While Egypt was visited with literal locusts as a judgment, it is unlikely that these locusts will appear as actual locusts. Rather, like the locust army that overtook unrepentant Israel or Babylon, since the imagery of the locusts here is so fantastical, it likely is meant to convey the spiritual reality of the judgment the locust is intended to represent: total, unstoppable devastation.

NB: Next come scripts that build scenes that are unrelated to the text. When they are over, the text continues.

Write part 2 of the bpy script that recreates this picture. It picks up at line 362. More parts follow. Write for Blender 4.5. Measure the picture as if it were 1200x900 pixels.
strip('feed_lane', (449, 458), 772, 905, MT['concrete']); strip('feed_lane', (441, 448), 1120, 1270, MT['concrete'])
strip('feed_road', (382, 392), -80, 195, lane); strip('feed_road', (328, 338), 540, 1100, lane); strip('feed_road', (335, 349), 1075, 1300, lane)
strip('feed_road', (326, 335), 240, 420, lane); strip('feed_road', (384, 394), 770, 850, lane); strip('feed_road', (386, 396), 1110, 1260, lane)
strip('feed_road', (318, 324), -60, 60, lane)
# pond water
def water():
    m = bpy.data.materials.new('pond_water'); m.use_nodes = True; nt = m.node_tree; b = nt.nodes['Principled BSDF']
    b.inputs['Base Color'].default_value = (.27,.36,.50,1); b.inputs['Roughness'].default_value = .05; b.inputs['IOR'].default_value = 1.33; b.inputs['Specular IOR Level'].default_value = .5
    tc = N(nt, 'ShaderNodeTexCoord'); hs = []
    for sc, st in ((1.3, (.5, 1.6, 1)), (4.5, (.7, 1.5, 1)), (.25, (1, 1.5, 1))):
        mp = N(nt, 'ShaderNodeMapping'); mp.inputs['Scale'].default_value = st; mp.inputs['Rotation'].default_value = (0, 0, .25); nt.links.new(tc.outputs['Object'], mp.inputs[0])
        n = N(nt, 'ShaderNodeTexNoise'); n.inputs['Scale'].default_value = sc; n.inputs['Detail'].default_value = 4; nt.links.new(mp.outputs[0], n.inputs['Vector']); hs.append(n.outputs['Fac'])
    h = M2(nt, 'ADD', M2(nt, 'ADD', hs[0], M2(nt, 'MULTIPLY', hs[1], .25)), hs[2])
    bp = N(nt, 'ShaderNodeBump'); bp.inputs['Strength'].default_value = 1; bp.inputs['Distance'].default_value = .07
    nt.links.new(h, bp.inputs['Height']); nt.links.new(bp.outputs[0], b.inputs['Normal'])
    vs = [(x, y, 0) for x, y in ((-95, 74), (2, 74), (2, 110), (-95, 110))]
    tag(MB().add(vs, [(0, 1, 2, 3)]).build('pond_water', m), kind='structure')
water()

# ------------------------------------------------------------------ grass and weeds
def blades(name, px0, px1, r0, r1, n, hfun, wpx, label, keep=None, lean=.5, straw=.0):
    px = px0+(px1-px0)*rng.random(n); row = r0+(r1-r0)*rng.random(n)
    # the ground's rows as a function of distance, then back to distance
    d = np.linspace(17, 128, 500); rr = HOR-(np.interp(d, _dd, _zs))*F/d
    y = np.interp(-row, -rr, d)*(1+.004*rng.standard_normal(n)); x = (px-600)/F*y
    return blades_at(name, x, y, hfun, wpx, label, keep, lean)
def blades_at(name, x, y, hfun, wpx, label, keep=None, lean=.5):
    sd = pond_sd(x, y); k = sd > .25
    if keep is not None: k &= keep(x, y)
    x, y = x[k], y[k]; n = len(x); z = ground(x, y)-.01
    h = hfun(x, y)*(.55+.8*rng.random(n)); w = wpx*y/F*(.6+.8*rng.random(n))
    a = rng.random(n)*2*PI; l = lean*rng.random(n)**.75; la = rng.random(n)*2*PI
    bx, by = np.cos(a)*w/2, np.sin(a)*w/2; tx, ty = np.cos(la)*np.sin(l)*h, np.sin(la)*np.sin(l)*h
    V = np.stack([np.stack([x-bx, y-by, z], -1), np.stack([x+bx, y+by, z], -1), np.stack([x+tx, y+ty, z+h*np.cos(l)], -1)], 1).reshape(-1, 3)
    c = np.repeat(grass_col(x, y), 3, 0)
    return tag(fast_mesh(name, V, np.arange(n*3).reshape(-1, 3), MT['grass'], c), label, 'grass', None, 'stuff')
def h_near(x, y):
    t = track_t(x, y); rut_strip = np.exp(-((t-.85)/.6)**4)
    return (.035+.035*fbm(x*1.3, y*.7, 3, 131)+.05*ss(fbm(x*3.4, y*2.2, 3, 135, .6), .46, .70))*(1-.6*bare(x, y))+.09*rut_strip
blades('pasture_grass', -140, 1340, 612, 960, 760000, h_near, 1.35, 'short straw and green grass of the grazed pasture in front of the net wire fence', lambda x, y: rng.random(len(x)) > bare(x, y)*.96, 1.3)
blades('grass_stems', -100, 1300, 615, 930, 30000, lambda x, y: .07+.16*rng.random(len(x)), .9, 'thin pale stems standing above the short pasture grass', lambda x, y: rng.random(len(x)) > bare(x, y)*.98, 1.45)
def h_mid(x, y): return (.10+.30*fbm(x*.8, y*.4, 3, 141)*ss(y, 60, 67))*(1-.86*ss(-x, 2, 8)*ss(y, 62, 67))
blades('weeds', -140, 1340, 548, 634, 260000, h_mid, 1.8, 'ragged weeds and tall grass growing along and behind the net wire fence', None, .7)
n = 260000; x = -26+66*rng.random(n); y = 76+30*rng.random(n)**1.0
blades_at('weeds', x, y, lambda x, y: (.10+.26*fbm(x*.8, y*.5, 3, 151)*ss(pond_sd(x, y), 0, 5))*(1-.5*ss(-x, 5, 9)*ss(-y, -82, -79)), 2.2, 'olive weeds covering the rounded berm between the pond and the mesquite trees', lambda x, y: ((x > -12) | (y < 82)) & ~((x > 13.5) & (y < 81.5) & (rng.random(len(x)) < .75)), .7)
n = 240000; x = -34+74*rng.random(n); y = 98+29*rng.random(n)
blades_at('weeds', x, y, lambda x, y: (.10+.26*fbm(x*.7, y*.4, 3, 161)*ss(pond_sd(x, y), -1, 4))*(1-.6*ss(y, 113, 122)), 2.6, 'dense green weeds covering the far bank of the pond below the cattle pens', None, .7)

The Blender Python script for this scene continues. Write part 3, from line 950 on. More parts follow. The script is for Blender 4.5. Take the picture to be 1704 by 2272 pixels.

When does this take place? Depending on how one understands the timeline of the trumpets this trumpet either represents the judgment God pours out on unbelievers across time, from the beginning of the resurrection to the second coming of Christ or something that happens directly prior to the second coming of Christ. In favor of the first interpretation is that it appears that the seven trumpets are just a recursive telling of the seven seals, albeit from a different perspective. However, because there is a unique interlude between the fourth and fifth trumpet, indicating that the next three trumpets possess a unique judgment (8:13), then it is possible to understand the last three trumpets to occur distinctly from the first four trumpets, perhaps closer to Christ’s second coming. However, there is nothing in the text that refers to a specific seven year period prior to Christ’s return that these events take place during. It certainly does not make sense for this plague to take place after some “secret rapture” takes place where the church is no longer present, otherwise the command for the locusts to only afflict those “who do not have the seal of God on their foreheads” (9:4) makes little sense.